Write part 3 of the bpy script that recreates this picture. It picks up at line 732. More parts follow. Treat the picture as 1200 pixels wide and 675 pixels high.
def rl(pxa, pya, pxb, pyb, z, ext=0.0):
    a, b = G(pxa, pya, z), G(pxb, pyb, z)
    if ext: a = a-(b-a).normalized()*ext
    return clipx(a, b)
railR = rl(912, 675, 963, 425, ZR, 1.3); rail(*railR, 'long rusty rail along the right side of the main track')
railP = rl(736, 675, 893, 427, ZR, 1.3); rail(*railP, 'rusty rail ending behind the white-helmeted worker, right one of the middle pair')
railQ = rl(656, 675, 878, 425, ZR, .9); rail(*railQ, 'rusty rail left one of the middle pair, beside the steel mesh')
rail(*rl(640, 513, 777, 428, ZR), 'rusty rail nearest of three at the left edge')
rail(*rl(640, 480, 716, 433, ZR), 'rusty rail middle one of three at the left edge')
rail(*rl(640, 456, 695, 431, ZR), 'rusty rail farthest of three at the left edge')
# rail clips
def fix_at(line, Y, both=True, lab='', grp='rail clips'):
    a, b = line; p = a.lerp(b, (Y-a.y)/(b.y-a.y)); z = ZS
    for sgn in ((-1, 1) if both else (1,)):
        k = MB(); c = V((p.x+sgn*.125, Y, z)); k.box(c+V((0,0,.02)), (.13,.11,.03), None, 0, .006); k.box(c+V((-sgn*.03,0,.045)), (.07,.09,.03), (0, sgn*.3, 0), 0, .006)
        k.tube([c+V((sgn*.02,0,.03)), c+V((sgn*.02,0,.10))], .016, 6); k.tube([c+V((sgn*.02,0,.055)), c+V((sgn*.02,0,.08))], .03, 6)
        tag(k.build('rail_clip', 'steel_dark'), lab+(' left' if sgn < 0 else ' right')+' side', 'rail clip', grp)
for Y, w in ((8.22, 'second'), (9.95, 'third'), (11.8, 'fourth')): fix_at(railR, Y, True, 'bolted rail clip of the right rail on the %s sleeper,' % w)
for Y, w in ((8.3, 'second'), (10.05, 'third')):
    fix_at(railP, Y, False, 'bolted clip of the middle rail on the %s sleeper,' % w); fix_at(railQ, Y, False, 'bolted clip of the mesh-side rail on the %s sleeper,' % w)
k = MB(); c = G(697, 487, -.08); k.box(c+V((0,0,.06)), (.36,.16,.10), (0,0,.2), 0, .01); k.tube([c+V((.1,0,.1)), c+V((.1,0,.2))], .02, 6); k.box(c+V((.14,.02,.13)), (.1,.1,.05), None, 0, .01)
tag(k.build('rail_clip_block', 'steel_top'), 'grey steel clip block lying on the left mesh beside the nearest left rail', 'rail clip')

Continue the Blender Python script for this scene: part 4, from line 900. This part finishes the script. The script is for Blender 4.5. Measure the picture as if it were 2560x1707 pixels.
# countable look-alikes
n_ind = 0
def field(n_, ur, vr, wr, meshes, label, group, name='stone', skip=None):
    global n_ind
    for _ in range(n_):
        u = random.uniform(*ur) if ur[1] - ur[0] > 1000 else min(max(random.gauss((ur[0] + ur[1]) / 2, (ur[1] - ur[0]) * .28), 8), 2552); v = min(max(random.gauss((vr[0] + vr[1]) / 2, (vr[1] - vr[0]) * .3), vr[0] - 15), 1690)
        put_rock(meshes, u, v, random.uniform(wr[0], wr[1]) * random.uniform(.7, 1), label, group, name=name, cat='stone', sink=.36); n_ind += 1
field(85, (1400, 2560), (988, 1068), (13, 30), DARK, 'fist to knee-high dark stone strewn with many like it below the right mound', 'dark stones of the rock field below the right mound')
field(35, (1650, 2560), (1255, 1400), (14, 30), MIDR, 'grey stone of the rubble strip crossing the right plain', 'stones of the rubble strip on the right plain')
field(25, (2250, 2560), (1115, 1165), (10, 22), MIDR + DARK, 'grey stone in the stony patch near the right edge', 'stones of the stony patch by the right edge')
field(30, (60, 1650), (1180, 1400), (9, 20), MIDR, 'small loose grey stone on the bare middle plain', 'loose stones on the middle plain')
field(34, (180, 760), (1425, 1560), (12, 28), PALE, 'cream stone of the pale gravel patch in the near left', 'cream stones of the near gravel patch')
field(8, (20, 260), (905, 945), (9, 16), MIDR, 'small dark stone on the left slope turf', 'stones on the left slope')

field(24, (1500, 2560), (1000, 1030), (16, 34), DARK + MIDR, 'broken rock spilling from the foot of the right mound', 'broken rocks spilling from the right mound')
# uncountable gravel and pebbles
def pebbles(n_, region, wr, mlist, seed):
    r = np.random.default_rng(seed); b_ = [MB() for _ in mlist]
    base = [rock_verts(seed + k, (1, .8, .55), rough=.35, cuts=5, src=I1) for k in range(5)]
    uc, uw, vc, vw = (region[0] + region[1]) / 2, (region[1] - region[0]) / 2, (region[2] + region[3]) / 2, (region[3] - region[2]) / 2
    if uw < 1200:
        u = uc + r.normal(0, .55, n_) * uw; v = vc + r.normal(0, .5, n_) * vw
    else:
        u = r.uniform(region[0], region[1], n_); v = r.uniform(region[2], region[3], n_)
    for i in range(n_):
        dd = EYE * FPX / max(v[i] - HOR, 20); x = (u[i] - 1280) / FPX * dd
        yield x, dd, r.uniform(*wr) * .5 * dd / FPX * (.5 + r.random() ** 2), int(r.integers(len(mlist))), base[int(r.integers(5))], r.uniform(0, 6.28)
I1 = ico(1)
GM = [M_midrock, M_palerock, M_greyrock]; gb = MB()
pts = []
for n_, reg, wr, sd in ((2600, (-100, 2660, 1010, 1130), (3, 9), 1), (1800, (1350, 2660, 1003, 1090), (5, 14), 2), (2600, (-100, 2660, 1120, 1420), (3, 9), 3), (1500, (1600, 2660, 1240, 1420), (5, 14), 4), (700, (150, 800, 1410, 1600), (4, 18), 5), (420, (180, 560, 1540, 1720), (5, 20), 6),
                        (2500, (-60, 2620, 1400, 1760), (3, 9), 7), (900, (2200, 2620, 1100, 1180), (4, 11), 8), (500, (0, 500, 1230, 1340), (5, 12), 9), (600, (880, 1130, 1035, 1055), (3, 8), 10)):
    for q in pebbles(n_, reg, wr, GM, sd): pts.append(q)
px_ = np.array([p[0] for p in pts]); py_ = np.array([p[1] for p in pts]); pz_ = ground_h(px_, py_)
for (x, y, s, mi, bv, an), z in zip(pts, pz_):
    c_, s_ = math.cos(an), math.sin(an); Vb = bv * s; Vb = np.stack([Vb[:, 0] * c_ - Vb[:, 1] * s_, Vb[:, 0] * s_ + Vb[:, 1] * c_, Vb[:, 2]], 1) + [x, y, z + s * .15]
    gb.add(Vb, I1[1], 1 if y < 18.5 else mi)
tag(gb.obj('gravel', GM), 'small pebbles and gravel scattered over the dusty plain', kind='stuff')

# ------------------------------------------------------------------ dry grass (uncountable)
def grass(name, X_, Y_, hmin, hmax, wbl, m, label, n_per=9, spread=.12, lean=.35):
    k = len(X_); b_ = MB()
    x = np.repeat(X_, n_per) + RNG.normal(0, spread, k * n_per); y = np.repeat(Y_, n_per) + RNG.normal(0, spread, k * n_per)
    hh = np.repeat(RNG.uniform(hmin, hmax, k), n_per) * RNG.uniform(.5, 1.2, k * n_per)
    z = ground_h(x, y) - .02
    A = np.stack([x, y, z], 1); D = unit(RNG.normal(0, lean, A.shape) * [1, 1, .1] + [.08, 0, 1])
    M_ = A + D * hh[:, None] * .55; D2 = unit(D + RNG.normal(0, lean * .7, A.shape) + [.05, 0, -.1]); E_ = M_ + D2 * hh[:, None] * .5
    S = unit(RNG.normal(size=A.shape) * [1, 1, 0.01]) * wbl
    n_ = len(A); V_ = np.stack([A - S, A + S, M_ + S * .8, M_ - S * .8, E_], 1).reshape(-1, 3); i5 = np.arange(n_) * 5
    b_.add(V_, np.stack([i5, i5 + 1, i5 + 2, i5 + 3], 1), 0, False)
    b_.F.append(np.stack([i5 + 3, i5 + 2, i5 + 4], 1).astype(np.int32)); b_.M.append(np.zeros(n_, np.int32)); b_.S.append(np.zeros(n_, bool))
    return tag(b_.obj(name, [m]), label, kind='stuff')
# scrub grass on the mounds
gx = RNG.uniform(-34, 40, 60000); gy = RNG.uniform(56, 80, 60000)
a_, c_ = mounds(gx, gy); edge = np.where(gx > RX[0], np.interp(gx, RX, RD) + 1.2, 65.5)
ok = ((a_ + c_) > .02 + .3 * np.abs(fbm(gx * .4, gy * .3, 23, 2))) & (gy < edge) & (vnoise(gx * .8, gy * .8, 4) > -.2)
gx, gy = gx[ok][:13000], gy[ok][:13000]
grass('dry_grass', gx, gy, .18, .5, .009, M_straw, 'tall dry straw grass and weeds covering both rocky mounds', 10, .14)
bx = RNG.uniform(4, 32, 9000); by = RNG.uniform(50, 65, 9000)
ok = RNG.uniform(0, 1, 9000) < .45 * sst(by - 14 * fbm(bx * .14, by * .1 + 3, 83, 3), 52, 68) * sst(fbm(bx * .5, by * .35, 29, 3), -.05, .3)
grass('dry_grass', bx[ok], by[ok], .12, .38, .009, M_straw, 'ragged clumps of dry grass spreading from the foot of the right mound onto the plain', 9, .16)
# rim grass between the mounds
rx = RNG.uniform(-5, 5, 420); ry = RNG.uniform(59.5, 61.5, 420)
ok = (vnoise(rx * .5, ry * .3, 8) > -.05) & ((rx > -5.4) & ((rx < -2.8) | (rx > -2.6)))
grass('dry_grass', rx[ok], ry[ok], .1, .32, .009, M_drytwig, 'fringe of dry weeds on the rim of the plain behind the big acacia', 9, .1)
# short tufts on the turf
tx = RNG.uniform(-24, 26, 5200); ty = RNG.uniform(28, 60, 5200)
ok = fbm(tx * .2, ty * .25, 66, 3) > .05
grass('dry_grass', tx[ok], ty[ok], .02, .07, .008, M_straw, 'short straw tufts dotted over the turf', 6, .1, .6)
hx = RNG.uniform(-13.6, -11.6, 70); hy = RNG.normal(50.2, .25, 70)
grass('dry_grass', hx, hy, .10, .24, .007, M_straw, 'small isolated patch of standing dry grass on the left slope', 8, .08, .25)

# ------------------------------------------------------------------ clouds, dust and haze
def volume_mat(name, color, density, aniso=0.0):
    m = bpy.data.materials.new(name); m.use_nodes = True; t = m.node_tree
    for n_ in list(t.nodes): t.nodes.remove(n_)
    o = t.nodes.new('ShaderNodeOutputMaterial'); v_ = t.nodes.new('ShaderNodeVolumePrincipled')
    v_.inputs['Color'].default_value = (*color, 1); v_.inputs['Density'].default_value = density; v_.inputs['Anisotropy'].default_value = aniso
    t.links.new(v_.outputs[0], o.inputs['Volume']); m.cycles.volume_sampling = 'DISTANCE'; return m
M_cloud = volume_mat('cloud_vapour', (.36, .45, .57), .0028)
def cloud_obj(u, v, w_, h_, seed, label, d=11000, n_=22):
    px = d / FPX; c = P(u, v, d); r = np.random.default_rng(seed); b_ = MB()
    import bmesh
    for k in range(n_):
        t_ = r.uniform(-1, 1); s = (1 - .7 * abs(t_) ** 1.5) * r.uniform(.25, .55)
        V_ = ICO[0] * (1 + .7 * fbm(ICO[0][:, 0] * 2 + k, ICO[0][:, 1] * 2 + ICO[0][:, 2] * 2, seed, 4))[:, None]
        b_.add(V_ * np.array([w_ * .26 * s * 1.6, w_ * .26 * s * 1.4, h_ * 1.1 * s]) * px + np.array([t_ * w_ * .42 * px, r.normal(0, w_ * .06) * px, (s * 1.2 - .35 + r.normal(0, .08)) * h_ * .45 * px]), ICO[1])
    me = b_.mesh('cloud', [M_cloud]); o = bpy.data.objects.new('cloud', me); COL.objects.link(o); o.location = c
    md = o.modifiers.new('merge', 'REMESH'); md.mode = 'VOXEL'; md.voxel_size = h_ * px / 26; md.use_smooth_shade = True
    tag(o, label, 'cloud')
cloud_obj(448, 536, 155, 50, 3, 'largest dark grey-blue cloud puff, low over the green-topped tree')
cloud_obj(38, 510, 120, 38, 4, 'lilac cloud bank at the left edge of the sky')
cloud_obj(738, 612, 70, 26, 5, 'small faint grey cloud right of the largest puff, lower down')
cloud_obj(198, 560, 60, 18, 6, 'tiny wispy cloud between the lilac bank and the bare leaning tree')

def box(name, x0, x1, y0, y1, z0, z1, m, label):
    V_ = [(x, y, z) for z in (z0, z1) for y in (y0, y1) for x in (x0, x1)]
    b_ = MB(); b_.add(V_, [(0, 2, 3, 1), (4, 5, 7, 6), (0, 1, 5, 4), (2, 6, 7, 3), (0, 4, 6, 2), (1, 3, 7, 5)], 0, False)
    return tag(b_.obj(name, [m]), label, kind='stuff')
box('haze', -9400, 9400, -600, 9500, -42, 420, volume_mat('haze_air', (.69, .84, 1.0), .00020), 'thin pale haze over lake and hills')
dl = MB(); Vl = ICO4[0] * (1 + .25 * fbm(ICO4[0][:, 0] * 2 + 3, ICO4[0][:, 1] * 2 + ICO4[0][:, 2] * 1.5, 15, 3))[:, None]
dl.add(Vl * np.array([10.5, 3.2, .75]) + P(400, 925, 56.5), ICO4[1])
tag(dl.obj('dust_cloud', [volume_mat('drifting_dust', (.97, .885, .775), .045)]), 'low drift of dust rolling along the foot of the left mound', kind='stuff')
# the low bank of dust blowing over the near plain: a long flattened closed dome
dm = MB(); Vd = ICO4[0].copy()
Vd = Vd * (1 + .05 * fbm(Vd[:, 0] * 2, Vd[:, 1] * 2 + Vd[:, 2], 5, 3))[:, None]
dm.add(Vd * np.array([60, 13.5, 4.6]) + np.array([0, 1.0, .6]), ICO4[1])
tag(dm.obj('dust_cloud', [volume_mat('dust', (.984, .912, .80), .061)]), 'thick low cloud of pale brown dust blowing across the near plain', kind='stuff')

WHAT NEEDS TO BE DONE
In the data above, count the lines where the word "part" appears; reply with the number only.

EXERCISE RESPONSE
2